Accetto volentieri l’amichevole e implicita tiratina d’orecchie che mi sono meritato, avendo pensato da giornalista di strada, diciamo così, dotato di quel senso comune di memoria e critica manzioniana, che volendo si potesse, quanto meno, anche votare a scrutinio segreto. Esso consente notoriamente più libertà a chi è chiamato a decidere. Le regole sono regole, appunto, e bisogna rispettarle, per carità, anche quando vengono applicate con svolte repentine, come accadde nel 2011, quando l’allora presidente del Senato Pietro Grasso fece votare a scrutinio palese la decadenza di Silvio Berlusconi da parlamentare in applicazione della controversa legge Severino, dopo la condanna definitiva per frode fiscale rimediata in Cassazione.

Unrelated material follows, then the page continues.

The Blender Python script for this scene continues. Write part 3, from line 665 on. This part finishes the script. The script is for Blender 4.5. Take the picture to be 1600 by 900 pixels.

Si dà tuttavia il caso che per i cosiddetti reati ministeriali, quale appunto è quello contestato dai magistrati di Catania all’allora titolare del Viminale, il regolamento della Camera, dove Salvini sarebbe finito se si fosse stato eleggere deputato e non senatore, non contempla l’obbligo del voto palese. È prescritta solo, come al Senato, una decisione a maggioranza assoluta, cioè la metà più uno dei componenti dell’assemblea.
Anche di questo penso che si debba discutere a proposito dell’affare Gregoretti, non foss’altro per non confermare la famosa locuzione latina che dà al Senato della “cattiva bestia”, pur dando ai senatori dei “boni viri”.
Comunque, il bicchiere mezzo pieno di Conte me lo tengo stretto, specie confrontando la prudenza del presidente del Consiglio con la fretta del capo della delegazione grillina al governo, Luigi Di Maio, e ancora capo anche del suo movimento. Il quale ha sentenziato che il suo ex collega di governo, forse proprio in quanto ex, essendo nel frattempo passato all’opposizione, andrebbe processato, diversamente dalla vicenda Diciotti. Se poi Conte il bicchiere lo svuoterà per non peggiorare i suoi già difficili rapporti con Di Maio, o non terremotare i grillini, ma forse anche i piddini, più di quanto già non lo siano, sarà una storia tutta da raccontare e giudicare.